Memory continues to be a critical bottleneck for AI/ML systems, and keeping the processing pipeline in balance requires continued advances in high performance memories like HBM and GDDR, as well as mainstream memories like DDR. Emerging memories and new technologies like CXL offer additional possibilities for improving the memory hierarchy. In this panel, we’ll discuss important enabling technologies and key challenges the industry needs to address for memory systems going forward.
Steven Woo
I was drawn to Rambus to focus on cutting edge computing technologies. Throughout my 15+ year career, I’ve helped invent, create and develop means of driving and extending performance in both hardware and software solutions. At Rambus, we are solving challenges that are completely new to the industry and occur as a response to deployments that are highly sophisticated and advanced.
As an inventor, I find myself approaching a challenge like a room filled with 100,000 pieces of a puzzle where it is my job to figure out how they all go together – without knowing what it is supposed to look like in the end. For me, the job of finishing the puzzle is as enjoyable as the actual process of coming up with a new, innovative solution.
For example, RDRAM®, our first mainstream memory architecture, implemented in hundreds of millions of consumer, computing and networking products from leading electronics companies including Cisco, Dell, Hitachi, HP, Intel, etc. We did a lot of novel things that required inventiveness – we pushed the envelope and created state of the art performance without making actual changes to the infrastructure.
I’m excited about the new opportunities as computing is becoming more and more pervasive in our everyday lives. With a world full of data, my job and my fellow inventors’ job will be to stay curious, maintain an inquisitive approach and create solutions that are technologically superior and that seamlessly intertwine with our daily lives.

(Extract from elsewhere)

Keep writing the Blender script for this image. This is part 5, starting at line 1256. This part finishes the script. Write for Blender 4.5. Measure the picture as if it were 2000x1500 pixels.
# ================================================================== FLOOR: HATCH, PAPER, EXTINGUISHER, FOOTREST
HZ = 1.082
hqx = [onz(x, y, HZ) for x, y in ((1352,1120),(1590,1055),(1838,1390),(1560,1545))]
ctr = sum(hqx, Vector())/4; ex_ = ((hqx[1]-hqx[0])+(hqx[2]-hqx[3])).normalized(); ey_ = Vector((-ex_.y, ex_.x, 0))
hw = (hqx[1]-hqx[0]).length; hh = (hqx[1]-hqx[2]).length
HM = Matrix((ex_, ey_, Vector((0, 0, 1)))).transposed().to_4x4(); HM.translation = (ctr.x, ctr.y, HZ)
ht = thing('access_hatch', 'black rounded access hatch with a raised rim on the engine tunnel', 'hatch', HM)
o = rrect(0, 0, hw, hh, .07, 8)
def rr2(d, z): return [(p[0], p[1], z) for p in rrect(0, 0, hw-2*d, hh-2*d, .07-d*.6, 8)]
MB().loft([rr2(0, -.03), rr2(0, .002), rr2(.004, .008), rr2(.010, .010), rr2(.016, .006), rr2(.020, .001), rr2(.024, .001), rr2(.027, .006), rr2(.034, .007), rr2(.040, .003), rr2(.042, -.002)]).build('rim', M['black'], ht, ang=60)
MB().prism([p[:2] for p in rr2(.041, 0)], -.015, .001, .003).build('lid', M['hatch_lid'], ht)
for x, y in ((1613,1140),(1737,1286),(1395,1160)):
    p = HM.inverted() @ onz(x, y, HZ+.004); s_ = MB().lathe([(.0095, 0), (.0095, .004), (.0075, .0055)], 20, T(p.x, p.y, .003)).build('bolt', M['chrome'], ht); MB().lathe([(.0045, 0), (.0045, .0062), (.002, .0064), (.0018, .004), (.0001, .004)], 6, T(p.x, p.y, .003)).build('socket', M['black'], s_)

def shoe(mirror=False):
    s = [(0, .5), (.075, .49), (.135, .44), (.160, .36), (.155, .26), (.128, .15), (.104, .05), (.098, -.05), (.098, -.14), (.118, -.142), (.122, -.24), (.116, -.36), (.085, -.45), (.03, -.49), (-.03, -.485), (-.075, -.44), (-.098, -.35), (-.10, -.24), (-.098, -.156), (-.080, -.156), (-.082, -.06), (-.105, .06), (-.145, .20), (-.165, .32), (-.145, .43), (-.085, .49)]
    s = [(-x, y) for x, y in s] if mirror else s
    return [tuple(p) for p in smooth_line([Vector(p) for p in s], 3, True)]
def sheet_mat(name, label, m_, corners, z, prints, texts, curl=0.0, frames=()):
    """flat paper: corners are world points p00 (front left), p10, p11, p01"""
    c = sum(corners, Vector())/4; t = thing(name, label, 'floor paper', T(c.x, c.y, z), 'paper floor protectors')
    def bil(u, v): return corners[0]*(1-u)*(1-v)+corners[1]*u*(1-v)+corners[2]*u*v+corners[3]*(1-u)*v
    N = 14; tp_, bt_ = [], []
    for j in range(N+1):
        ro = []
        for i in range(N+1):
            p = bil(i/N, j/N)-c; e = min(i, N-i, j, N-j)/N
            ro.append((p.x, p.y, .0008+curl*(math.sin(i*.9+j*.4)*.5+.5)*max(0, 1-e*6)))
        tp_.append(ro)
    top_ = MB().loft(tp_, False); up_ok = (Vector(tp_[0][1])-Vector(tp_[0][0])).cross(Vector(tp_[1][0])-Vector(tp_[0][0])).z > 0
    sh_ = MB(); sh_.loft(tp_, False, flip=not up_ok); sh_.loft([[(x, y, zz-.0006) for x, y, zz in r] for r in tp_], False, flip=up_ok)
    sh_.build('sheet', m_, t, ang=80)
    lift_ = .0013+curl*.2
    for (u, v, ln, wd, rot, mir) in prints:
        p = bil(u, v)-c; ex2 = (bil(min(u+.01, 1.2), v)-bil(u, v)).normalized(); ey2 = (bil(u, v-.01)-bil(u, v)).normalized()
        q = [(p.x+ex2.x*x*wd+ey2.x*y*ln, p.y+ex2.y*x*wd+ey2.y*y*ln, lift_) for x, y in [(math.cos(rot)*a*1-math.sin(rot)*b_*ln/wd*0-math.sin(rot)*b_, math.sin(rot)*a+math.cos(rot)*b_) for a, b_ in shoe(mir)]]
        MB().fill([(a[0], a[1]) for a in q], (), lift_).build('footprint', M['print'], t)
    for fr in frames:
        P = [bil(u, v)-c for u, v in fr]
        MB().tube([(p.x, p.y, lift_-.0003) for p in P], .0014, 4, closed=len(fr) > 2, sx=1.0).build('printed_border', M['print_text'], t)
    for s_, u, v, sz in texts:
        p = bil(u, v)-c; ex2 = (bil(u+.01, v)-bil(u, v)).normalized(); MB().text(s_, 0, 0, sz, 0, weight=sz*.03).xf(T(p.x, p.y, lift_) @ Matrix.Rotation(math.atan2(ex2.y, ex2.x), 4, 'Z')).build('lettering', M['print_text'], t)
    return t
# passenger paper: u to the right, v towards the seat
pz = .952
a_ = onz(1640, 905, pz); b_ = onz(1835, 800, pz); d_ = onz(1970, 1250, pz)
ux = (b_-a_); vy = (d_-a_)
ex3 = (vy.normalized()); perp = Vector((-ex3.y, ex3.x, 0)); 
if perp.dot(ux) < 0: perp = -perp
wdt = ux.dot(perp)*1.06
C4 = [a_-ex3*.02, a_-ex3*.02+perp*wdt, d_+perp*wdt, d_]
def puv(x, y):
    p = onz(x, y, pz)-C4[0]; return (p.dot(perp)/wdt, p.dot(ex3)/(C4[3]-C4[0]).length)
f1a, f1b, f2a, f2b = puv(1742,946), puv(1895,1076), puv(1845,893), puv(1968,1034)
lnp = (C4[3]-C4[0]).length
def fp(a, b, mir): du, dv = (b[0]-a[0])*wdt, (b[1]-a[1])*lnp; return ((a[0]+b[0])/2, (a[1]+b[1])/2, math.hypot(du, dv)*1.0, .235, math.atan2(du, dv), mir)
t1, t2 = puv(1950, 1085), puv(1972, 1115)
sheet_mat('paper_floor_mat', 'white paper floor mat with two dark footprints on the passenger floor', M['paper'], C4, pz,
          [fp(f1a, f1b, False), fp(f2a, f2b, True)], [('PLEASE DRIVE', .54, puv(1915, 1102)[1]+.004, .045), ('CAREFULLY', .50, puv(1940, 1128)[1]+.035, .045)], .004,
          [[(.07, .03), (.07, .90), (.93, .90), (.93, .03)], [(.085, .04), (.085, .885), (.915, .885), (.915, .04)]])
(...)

After an inspiring work day at Rambus, I enjoy spending time with my family, being outdoors, swimming, and reading.
Education
- Ph.D., Electrical Engineering, Stanford University
- M.S. Electrical Engineering, Stanford University
- Master of Engineering, Harvey Mudd College
- B.S. Engineering, Harvey Mudd College
David Kanter
David co-founded and is the Head of MLPerf for MLCommons, the world leader in building benchmarks for AI. MLCommons is an open engineering consortium with a mission to make AI better for everyone through benchmarks and data. The foundation for MLCommons began with the MLPerf benchmarks in 2018, which rapidly scaled as a set of industry metrics to measure machine learning performance and promote transparency of machine learning techniques. In collaboration with its 125+ members, global technology providers, academics, and researchers, MLCommons is focused on collaborative engineering work that builds tools for the entire AI industry through benchmarks and metrics, public datasets, and measurements for AI Safety. Our software projects are generally available under the Apache 2.0 license and our datasets generally use CC-BY 4.0.
Brett Dodds
Nuwan Jayasena
Nuwan Jayasena is a Fellow at AMD Research, and leads a team exploring hardware support, software enablement, and application adaptation for processing in memory. His broader interests include memory system architecture, accelerator-based computing, and machine learning. Nuwan holds an M.S. and a Ph.D. in Electrical Engineering from Stanford University and a B.S. from the University of Southern California. He is an inventor of over 70 US patents, an author of over 30 peer-reviewed publications, and a Senior Member of the IEEE. Prior to AMD, Nuwan was a processor architect at Nvidia Corp. and at Stream Processors, Inc.